Berkata Syaikh Ibnu Utsaimin, “Dari adab amar ma’ruf nahi munkar hendaknya orang yang memberikan perintah adalah orang pertama yang melaksankan perintah tersebut, ia juga menjadi orang pertama yang menjauhi larangan yang ia sampaikan.” (Syarh Riyadhus Salihin, hal. 202)

Barangsiapa yang menegur saudaranya tentang suatu dosa yang dirinya sendiri melakukannya, meskipun ini tidak pantas bagi seorang muslim, namun hal tersebut bukanlah termasuk kemunafikan. Dalam Fatwa Al-Lajnah Ad-Daimah 12/286, Tim Lajnah Daimah pernah ditanya, “Jika aku memberikan peringatan kepada saudaraku tentang sebagian maksiat, akan tetapi aku masih melakukan kemaksiatan tersebut, apakah aku termasuk bagian dari orang munafik?”

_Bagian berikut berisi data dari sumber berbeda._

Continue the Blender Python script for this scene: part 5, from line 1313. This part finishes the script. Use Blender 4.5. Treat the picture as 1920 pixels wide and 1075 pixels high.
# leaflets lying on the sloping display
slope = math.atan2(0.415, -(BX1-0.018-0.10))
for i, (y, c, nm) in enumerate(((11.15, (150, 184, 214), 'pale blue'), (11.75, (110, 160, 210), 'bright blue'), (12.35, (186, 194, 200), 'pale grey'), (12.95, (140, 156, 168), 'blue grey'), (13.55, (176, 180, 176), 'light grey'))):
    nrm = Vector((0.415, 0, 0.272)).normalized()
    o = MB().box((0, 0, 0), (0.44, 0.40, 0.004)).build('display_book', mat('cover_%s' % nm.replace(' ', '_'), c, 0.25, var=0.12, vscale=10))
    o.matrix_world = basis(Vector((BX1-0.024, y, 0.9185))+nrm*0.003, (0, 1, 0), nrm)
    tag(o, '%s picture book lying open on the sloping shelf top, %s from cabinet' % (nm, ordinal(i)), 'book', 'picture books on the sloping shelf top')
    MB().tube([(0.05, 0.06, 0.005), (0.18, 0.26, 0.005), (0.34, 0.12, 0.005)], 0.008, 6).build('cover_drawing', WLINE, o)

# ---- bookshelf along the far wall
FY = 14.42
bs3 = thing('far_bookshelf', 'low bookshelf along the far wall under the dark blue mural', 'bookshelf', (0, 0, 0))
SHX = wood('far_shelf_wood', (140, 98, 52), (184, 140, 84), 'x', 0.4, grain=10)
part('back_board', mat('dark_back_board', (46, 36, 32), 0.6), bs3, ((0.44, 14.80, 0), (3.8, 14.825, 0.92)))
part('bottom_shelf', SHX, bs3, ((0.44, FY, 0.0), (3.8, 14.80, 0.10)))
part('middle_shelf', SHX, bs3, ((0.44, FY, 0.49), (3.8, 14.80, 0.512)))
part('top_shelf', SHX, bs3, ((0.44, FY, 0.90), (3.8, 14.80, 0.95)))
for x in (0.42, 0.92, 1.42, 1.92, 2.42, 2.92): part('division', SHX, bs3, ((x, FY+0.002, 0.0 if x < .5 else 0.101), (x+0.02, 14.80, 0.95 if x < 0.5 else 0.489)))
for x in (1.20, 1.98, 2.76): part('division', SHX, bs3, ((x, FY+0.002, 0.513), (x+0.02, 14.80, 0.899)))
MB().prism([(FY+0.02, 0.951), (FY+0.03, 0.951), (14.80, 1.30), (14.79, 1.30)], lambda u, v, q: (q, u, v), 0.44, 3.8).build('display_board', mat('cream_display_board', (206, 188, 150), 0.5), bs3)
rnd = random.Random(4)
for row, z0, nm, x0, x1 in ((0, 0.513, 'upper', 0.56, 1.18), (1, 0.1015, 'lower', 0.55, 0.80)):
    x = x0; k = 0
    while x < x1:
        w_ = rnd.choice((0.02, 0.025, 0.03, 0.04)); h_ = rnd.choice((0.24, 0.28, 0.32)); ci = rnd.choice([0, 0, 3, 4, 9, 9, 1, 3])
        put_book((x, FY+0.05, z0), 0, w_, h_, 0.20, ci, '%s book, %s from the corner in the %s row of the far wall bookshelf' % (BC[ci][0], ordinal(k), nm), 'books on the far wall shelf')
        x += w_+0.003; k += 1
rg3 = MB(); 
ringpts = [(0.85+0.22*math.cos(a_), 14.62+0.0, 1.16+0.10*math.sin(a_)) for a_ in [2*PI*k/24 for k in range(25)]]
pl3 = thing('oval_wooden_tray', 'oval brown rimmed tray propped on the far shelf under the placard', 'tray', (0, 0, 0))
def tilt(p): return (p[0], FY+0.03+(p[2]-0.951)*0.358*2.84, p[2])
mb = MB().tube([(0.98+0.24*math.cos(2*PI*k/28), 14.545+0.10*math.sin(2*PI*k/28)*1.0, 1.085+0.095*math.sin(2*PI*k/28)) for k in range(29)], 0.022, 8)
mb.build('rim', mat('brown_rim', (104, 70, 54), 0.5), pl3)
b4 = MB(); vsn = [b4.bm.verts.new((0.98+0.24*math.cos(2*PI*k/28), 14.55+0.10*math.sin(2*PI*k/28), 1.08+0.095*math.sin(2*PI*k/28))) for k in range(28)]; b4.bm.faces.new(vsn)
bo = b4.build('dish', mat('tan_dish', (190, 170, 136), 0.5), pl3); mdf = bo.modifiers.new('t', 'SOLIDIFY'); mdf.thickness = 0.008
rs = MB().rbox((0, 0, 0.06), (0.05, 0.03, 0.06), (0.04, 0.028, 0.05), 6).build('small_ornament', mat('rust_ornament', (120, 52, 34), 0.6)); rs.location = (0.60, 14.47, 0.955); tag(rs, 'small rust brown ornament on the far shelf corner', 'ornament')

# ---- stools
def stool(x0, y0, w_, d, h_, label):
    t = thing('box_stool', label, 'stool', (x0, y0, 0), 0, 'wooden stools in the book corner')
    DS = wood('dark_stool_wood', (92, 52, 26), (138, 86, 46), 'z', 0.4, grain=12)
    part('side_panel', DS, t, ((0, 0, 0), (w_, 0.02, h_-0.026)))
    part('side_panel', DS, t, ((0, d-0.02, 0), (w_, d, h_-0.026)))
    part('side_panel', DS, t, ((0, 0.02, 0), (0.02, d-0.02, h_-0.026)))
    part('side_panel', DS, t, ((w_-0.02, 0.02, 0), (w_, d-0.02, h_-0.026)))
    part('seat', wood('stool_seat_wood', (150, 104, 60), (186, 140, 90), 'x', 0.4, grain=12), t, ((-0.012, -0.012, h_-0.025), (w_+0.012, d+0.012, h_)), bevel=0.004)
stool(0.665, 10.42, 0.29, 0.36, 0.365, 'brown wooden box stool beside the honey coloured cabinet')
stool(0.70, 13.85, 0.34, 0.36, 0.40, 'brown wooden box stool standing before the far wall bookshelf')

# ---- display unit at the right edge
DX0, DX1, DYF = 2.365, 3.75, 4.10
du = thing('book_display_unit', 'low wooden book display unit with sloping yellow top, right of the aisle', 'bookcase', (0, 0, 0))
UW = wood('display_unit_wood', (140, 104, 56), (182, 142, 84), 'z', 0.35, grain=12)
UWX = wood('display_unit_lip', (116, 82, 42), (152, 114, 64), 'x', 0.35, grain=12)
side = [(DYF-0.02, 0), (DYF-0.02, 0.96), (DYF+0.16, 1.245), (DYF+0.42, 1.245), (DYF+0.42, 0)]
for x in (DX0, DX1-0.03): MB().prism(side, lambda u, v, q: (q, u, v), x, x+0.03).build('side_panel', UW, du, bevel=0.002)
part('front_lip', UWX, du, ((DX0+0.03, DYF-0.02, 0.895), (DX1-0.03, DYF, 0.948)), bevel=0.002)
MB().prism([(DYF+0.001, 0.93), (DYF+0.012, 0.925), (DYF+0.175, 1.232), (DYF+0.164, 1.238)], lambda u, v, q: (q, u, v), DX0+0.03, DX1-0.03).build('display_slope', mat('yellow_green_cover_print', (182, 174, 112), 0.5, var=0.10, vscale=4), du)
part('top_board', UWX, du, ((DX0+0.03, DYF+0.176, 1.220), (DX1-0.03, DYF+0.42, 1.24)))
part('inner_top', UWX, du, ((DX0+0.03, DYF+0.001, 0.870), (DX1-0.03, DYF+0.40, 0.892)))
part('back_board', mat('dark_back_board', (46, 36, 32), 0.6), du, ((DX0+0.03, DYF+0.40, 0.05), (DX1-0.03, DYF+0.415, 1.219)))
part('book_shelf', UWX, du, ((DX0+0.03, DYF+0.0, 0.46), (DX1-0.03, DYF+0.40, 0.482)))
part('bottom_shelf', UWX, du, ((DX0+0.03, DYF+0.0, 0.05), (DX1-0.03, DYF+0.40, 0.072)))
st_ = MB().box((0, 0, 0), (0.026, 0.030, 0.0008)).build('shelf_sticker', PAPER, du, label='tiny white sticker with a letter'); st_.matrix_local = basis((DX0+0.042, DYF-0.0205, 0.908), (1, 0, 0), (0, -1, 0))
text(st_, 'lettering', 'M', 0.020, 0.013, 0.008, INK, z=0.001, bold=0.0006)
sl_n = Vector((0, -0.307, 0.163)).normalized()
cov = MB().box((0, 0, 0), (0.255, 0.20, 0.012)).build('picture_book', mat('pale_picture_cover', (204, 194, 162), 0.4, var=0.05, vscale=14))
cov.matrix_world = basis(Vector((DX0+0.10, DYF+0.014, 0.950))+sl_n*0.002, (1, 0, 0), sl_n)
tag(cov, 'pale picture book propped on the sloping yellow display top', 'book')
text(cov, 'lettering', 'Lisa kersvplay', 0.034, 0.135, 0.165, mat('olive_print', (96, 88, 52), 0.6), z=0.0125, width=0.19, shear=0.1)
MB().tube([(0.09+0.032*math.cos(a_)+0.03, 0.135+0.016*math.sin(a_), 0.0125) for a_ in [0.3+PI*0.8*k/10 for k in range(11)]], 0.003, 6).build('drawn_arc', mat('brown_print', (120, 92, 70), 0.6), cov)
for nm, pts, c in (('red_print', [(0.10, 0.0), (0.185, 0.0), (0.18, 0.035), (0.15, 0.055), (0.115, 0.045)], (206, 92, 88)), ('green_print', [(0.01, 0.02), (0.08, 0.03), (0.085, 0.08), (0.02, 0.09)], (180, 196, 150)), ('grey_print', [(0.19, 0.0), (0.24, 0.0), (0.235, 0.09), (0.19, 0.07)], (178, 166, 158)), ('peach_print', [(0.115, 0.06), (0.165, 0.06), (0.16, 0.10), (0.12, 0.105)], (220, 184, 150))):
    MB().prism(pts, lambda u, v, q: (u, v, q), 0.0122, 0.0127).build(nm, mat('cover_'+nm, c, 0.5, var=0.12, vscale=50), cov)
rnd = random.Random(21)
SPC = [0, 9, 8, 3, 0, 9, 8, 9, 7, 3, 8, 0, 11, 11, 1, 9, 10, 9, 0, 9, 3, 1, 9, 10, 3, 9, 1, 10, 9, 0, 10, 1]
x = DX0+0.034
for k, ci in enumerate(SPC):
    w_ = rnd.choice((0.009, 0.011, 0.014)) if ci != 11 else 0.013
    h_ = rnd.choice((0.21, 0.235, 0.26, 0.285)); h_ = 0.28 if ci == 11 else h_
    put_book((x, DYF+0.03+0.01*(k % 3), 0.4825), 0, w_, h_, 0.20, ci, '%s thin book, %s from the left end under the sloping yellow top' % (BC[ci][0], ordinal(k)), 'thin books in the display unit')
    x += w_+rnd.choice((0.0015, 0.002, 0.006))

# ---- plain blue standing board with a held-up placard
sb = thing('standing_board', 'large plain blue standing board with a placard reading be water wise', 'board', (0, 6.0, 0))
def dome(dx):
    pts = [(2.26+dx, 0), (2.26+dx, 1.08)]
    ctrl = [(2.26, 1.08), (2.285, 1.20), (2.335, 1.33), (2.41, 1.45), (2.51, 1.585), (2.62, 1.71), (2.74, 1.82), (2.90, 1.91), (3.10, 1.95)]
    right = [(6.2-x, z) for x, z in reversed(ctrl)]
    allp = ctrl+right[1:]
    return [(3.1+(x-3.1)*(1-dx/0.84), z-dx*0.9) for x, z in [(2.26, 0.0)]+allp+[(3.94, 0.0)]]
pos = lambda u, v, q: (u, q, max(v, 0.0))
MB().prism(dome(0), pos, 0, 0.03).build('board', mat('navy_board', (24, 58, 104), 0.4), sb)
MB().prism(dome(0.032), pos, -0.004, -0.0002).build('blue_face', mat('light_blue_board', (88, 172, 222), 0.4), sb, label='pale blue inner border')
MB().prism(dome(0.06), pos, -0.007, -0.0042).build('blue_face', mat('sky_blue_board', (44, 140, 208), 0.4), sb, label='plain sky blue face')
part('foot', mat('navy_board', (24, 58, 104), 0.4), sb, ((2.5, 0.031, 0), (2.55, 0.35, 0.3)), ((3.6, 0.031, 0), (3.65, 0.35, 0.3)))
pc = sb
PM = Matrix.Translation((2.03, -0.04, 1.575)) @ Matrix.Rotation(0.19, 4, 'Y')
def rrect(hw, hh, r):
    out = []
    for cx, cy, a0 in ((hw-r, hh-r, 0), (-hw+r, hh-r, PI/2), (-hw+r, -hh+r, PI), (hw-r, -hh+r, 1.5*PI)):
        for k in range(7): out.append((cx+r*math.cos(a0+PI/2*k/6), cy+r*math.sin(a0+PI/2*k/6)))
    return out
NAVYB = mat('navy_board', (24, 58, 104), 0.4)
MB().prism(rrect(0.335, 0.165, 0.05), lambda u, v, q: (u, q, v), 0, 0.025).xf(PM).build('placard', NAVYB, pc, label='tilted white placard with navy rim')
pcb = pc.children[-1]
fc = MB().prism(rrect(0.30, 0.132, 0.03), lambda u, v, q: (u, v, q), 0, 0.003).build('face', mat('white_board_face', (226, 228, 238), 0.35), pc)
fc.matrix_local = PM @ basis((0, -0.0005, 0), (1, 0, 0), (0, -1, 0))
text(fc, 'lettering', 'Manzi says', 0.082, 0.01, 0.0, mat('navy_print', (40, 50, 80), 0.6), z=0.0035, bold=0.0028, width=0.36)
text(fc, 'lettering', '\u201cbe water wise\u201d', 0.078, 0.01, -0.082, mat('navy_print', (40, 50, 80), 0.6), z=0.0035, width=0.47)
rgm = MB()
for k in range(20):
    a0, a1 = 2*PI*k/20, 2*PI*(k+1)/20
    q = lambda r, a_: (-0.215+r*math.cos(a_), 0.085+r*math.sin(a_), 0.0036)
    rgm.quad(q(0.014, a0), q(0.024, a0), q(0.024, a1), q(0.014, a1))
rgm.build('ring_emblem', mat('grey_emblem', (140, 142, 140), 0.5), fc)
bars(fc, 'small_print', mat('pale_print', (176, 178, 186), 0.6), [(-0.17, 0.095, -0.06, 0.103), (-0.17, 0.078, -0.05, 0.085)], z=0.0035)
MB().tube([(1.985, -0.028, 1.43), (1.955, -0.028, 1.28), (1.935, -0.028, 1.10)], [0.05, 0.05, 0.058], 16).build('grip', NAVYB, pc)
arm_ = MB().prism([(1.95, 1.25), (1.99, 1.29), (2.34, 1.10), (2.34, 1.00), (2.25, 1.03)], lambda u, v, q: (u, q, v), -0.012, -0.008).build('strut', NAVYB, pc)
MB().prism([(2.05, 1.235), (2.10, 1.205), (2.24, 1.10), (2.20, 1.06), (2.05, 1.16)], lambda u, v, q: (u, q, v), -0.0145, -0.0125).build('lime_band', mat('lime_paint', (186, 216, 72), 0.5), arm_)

Maka Tim Lajnah Daimah menjawab, “Wajib bagimu untuk bertaubat kepada Allah dari dosa yang kamu kerjakan dan teruslah memberikan nasehat kepada saudaramu. Engkau tidak boleh mengerjakan kemaksiatan, engkau juga tidak boleh berhenti dari memberikan nasehat. Karena mengerjakan kemaksiatan dan berhenti memberikan nasehat adalah salah satu bentuk menggabungkan antara dua maksiat. Kamu harus bertaubat kepada Allah dari itu sambil tetap menasihati saudara-saudaramu. Itu bukan kemunafikan, tetapi kamu telah jatuh ke dalam sesuatu yang Allah hinakan dan rendahkan. Allah Ta’ala berfirman,

يٰٓاَيُّهَا الَّذِيْنَ اٰمَنُوْا لِمَ تَقُوْلُوْنَ مَا لَا تَفْعَلُوْنَ

“Wahai orang-orang yang beriman! Mengapa kamu mengatakan sesuatu yang tidak kamu kerjakan?” (Surah As-Saff: 2)

أَتَأْمُرُونَ النَّاسَ بِالْبِرِّ وَتَنْسَوْنَ أَنْفُسَكُمْ وَأَنْتُمْ تَتْلُونَ الْكِتَابَ أَفَلَا تَعْقِلُونَ

“Mengapa kamu menyuruh orang lain (mengerjakan) kebajikan, sedangkan kamu melupakan dirimu sendiri, padahal kamu membaca Kitab (Taurat)? Tidakkah kamu mengerti?” (Surah Al-Baqarah: 44)

Maka selayaknya seseorang tetap mengamalkan amar ma’ruf nahi munkar. Jangan sampai ia meninggalkannya lantaran dosa yang belum bisa ia tinggalkan. Dan wajib baginya untuk bersungguh-sungguh dalam meninggalkan dosa tersebut, bahkan seluruh dosa.